A few years back my motherboard died. I had two 74GB raptor hard drives set up in a RAID0 (striped) array using the motherboard's built in fakeRAID controller. I tried to recover some of the data today and managed to get the old ntfs partition mounted.
I plugged in the drives to the standard SATA ports on my new motherboard. I have Ubuntu installed on a third hard drive. The two raptor hard drives showed up as /dev/sdb
and /dev/sdc
.
First, make sure you have mdadm
installed. mdadm
is the linux software RAID management tool:
$ sudo apt-get install mdadm
Now we will try to create a RAID0 array that matches the original fakeRAID one. RAID0 splits data between the drives in chunks, and to read back the data, we need to know which hard drive had the first chunk and how big the chunks were.

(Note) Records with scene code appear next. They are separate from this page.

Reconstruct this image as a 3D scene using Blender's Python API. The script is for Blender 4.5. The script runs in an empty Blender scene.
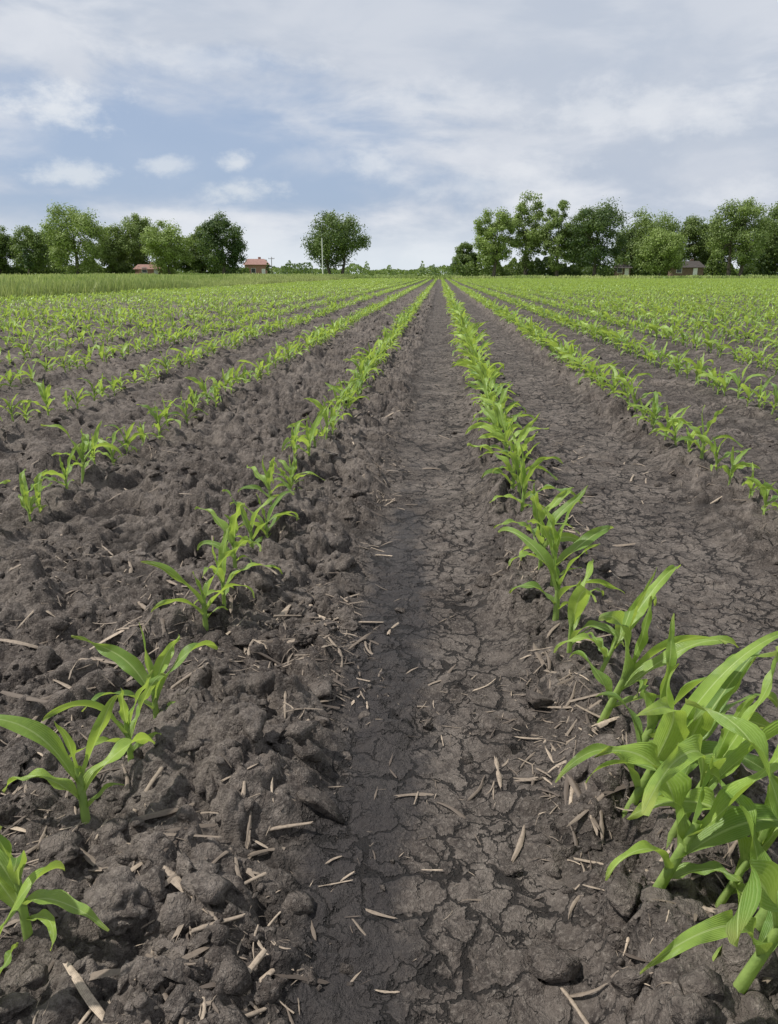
import bpy, math, numpy as np
from mathutils import Vector, noise as mnoise
rng = np.random.default_rng(7)
scene = bpy.context.scene
PSI = math.radians(3.755); PITCH = math.radians(17.83); H = 0.738
COL = scene.collection

# ---------------------------------------------------------------- helpers
def make_mesh(name, V, F, attrs=None, mats=(), matidx=None, smooth=True, link=True):
    V = np.asarray(V, np.float32); F = np.asarray(F, np.int32)
    k = F.shape[1]
    me = bpy.data.meshes.new(name)
    me.vertices.add(len(V)); me.vertices.foreach_set('co', V.ravel())
    me.loops.add(F.size); me.loops.foreach_set('vertex_index', F.ravel())
    me.polygons.add(len(F))
    me.polygons.foreach_set('loop_start', np.arange(0, F.size, k, dtype=np.int32))
    me.polygons.foreach_set('loop_total', np.full(len(F), k, np.int32))
    me.polygons.foreach_set('use_smooth', np.full(len(F), smooth, bool))
    for m in mats: me.materials.append(m)
    if matidx is not None: me.polygons.foreach_set('material_index', np.asarray(matidx, np.int32))
    me.update(calc_edges=True)
    for an, arr in (attrs or {}).items():
        arr = np.asarray(arr, np.float32)
        if arr.ndim == 1:
            a = me.attributes.new(an, 'FLOAT', 'POINT'); a.data.foreach_set('value', arr)
        else:
            a = me.attributes.new(an, 'FLOAT_VECTOR', 'POINT'); a.data.foreach_set('vector', arr.ravel())
    ob = bpy.data.objects.new(name, me)
    if link: COL.objects.link(ob)
    return ob

def hsh(ix, iy, s):
    n = (ix.astype(np.int64)*374761393 + iy.astype(np.int64)*668265263 + s*1442695041) & 0xffffffff
    n = ((n ^ (n >> 13))*1274126177) & 0xffffffff
    n = ((n ^ (n >> 15))*2246822519) & 0xffffffff
    return ((n ^ (n >> 16)) & 0xffffff)/float(0x1000000)
def vnoise(x, y, s):
    ix = np.floor(x); iy = np.floor(y); fx = x-ix; fy = y-iy
    fx = fx*fx*fx*(fx*(fx*6-15)+10); fy = fy*fy*fy*(fy*(fy*6-15)+10)
    a = hsh(ix, iy, s); b = hsh(ix+1, iy, s); c = hsh(ix, iy+1, s); d = hsh(ix+1, iy+1, s)
    return (a+(b-a)*fx)*(1-fy)+(c+(d-c)*fx)*fy
def fbm(x, y, s, o=4):
    r = 0; a = .5; t = 0
    for i in range(o):
        r = r+a*vnoise(x*2**i+17.3*i, y*2**i-9.1*i, s+i); t += a; a *= .5
    return r/t-.5
def domes(x, y, cell, s, p=.7, flat=.7):
    X = x/cell; Y = y/cell; ix = np.floor(X); iy = np.floor(Y)
    out = np.zeros_like(X)
    for dx in (-1, 0, 1):
        for dy in (-1, 0, 1):
            cx = ix+dx; cy = iy+dy
            px = cx+hsh(cx, cy, s); py = cy+hsh(cx, cy, s+1)
            r = .35+.5*hsh(cx, cy, s+2); pr = hsh(cx, cy, s+3) < p
            an = hsh(cx, cy, s+4)*3.14; c = np.cos(an); sn = np.sin(an)
            ux = (X-px)*c+(Y-py)*sn; uy = -(X-px)*sn+(Y-py)*c
            q = (ux*ux+uy*uy*(1+hsh(cx, cy, s+5)*1.4))/(r*r)
            tilt = (hsh(cx, cy, s+6)-.5)*1.8*ux+(hsh(cx, cy, s+7)-.5)*1.8*uy
            hgt = np.where(pr & (q < 1), np.sqrt(np.clip(1-q, 0, 1))**flat*r*(1+tilt), 0)
            out = np.maximum(out, hgt)
    return out
def sst(a, b, x):
    t = np.clip((x-a)/(b-a), 0, 1); return t*t*(3-2*t)
ROW0 = 0.28; SP = 0.76
def rough_mask(x, y):
    w = x+.08*fbm(x*3, y*2.2, 50, 4)*2
    t1 = sst(-.25, -.12, w)*(1-sst(.12, .24, w))
    t2 = sst(.38, .52, w)*(1-sst(.82, .95, w))
    t3 = .6*sst(1.12, 1.22, w)
    sm = np.maximum(np.maximum(t1, t2), t3)
    return 1-.93*sm
def hgt(x, y, fine=True):
    x = np.asarray(x, float); y = np.asarray(y, float)
    R = rough_mask(x, y)
    far = 1-sst(18, 60, np.hypot(x, y))
    wx = fbm(x*11, y*11, 3, 4); wy = fbm(x*11, y*11, 5, 4)
    fx = x+.07*wx+.012*fbm(x*60, y*60, 8, 3); fy = y+.07*wy+.012*fbm(x*60, y*60, 9, 3)
    patch = sst(.15, .8, fbm(x*2.6, y*2.6, 60, 4)+.5)
    h = .062*domes(fx, fy, .19, 111, .5, .45)*patch + .050*domes(fx, fy, .095, 11, .5, .5)*(.35+.65*patch) + .026*domes(fx, fy, .045, 21, .5, .6)
    if fine: h = h + .012*domes(fx, fy, .021, 31, .6)+.018*fbm(x*45, y*45, 140, 3)
    h = h*R + R*.045*fbm(x*6, y*6, 40, 5)
    d = np.abs((x-ROW0+SP/2) % SP-SP/2)
    h = h + .014*np.exp(-(d/.09)**2)
    h = h - .022*(1-R)
    h = h + .012*fbm(x*3, y*3, 70, 4)+(.006*fbm(x*40, y*40, 80, 3) if fine else 0)
    sc = sst(.42, .75, vnoise(x*5, y*3.5, 95))
    h = h + (1-R)*(.016*domes(fx, fy, .07, 91, .35)*sc+(.009*domes(fx, fy, .024, 96, .45)*sst(.25, .75, vnoise(x*7, y*5, 97)) if fine else 0))
    h = h*far
    return h + .24*(1-sst(-14.5, -11.6, x))
# ------------------------------------------------------- node helpers
def new_mat(name):
    m = bpy.data.materials.new(name); m.use_nodes = True
    nt = m.node_tree; nt.nodes.clear()
    return m, nt
class NB:
    def __init__(s, nt): s.nt = nt
    def n(s, t, **kw):
        nd = s.nt.nodes.new(t)
        for k, v in kw.items(): setattr(nd, k, v)
        return nd
    def lk(s, a, b): s.nt.links.new(a, b)
    def setin(s, sock, v):
        if hasattr(v, 'is_output') or isinstance(v, bpy.types.NodeSocket): s.lk(v, sock)
        else: sock.default_value = v
    def math(s, op, a, b=0.0, c=None, clamp=False):
        nd = s.n('ShaderNodeMath', operation=op, use_clamp=clamp)
        s.setin(nd.inputs[0], a); s.setin(nd.inputs[1], b)
        if c is not None: s.setin(nd.inputs[2], c)
        return nd.outputs[0]
    def mixc(s, f, a, b, bt='MIX'):
        nd = s.n('ShaderNodeMix', data_type='RGBA', blend_type=bt)
        s.setin(nd.inputs[0], f); s.setin(nd.inputs[6], a); s.setin(nd.inputs[7], b)
        return nd.outputs[2]
    def mr(s, v, a, b, c=0., d=1., smooth=True):
        nd = s.n('ShaderNodeMapRange', interpolation_type='SMOOTHSTEP' if smooth else 'LINEAR')
        s.setin(nd.inputs[0], v); nd.inputs[1].default_value = a; nd.inputs[2].default_value = b
        nd.inputs[3].default_value = c; nd.inputs[4].default_value = d
        return nd.outputs[0]
    def noise(s, vec, scale, detail=4, rough=.6, dist=0., out=0):
        nd = s.n('ShaderNodeTexNoise'); s.lk(vec, nd.inputs['Vector'])
        nd.inputs['Scale'].default_value = scale; nd.inputs['Detail'].default_value = detail
        nd.inputs['Roughness'].default_value = rough; nd.inputs['Distortion'].default_value = dist
        return nd.outputs[out]
    def attr(s, name, out='Fac'):
        return s.n('ShaderNodeAttribute', attribute_name=name).outputs[out]
def rgb(*c): return (c[0], c[1], c[2], 1)

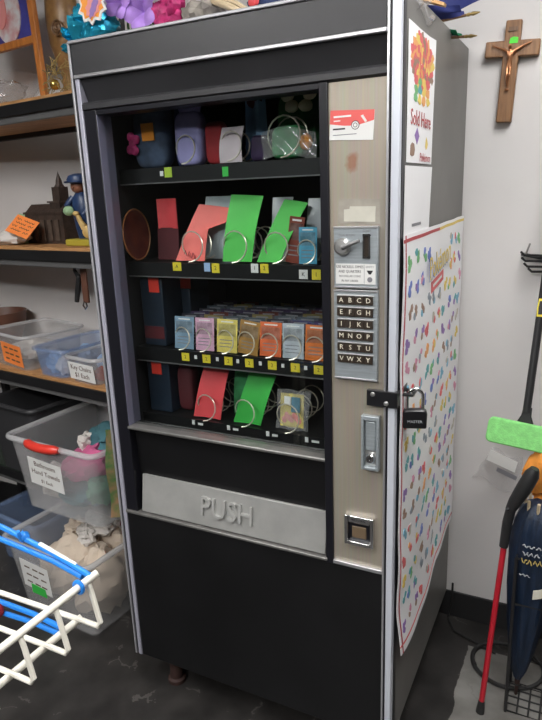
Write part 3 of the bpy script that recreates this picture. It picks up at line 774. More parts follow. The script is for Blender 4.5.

To figure which hard drive was first, run fdisk
:
$ sudo fdisk -l
Disk /dev/sdb: 74.4 GB, 74355769344 bytes
255 heads, 63 sectors/track, 9039 cylinders
Units = cylinders of 16065 * 512 = 8225280 bytes
Sector size (logical/physical): 512 bytes / 512 bytes
I/O size (minimum/optimal): 512 bytes / 512 bytes
Disk identifier: 0x7962aa02
Disk /dev/sdb doesn't contain a valid partition table
Disk /dev/sdc: 74.4 GB, 74355769344 bytes
255 heads, 63 sectors/track, 9039 cylinders
Units = cylinders of 16065 * 512 = 8225280 bytes
Sector size (logical/physical): 512 bytes / 512 bytes
I/O size (minimum/optimal): 512 bytes / 512 bytes
Disk identifier: 0x3e344803
Device Boot Start End Blocks Id System
/dev/sdc1 * 1 18070 145147243+ 7 HPFS/NTFS
At least /dev/sdc
has a partition table, so it was probably the first hard drive in the array.
To find the chunk size, I just guessed. Usually it will be one of 64K, 32K, 16K, 128K, etc. I vaguely remember setting it to 16K when I created the fakeRAID. The moral of the story is write down the chunk size when creating a RAID0 array so that recovery is easier.
Now to create the array. /dev/md0
will be the name of the new array, and the hard drive with the first chunk should be listed first (in my case /dev/sdc
):
$ sudo mdadm --create /dev/md0 --verbose --level=0 --raid-devices=2 --chunk=64 /dev/sdc /dev/sdb
Try and mount the new raid array (in my case with NTFS, to /media/old_raid0
):
$ sudo mkdir /media/old_raid0
$ sudo mount.ntfs /dev/md0 /media/old_raid0
If the mount fails, try a different chunk size:
$ sudo mdadm --stop /dev/md0 && sudo mdadm --remove /dev/md0
$ sudo mdadm --create /dev/md0 --verbose --level=0 --raid-devices=2 --chunk=32 /dev/sdc /dev/sdb
After finding the right chunk size, the mount should be successful, and a new file system should show up in nautilus. Recovery is as simple as copying files to a different hard drive.